The French-German plan allows Saddam Hussein to rationalize to himself that he still has a chance to out-maneuver Bush and remain in power. And his military officers will calculate that a coup attempt is just a high-probability death sentence.

France and Germany have outsmarted themselves with all their oh-so-clever diplomatic strategies. They've just destroyed the only realistic alternatives to a U.S. invasion.

[UPDATE: I now see that Donald Rumsfield is effectively saying the same thing.]

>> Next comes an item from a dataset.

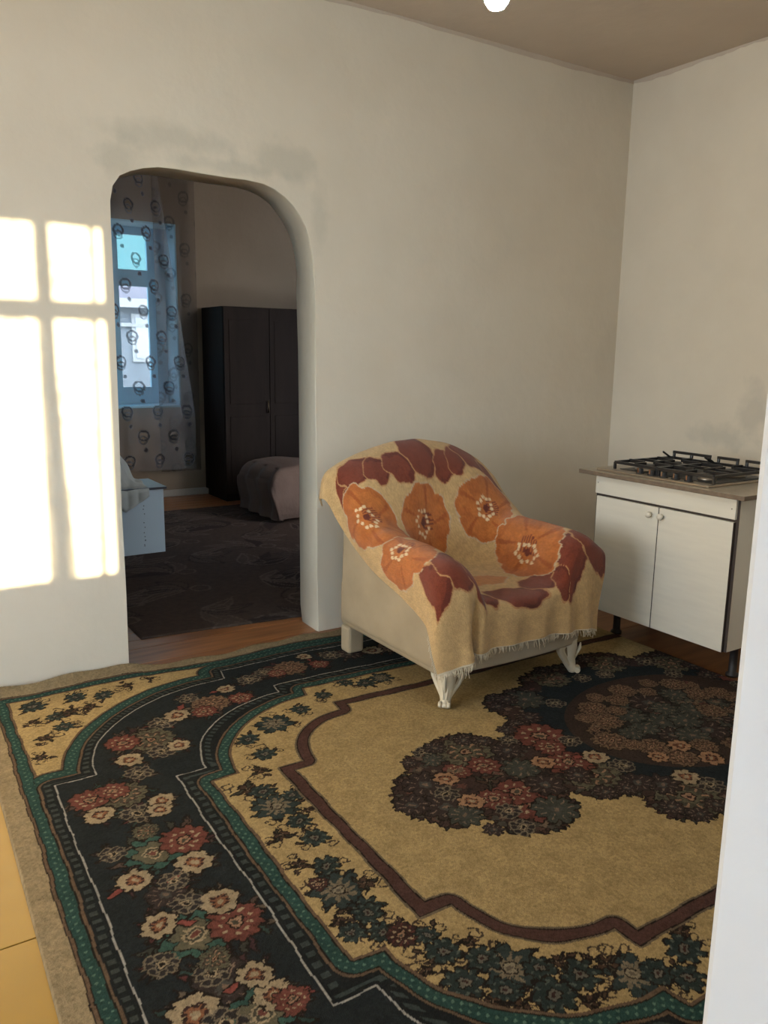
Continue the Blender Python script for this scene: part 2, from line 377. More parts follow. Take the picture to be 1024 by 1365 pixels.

My guess is that the person this really pisses off is Vladimir Putin. Unlike Schroeder and Chirac, Putin is not reflexively anti-American, nor is he eager to humiliate Bush. He just wants to protect Russian interests in Iraq and keep the U.S. somewhat in check. Putin was urgently trying to arrange an exile deal with Hussein, and the French-German plan has torpedoed that. Putin is a hard-headed realist, and he is now going to have to bow to the inevitability of U.S. military action. If I'm right, Russia will not sign on or even give lip service to the French-German plan, because it would just make Russia appear as impotent as them when the U.S. ignores their plan and proceeds with its invasion.

I have no doubt that diplomatic efforts are going to get more and more frantic and hysterical in the coming days, as the countdown nears zero. But war is now inevitable.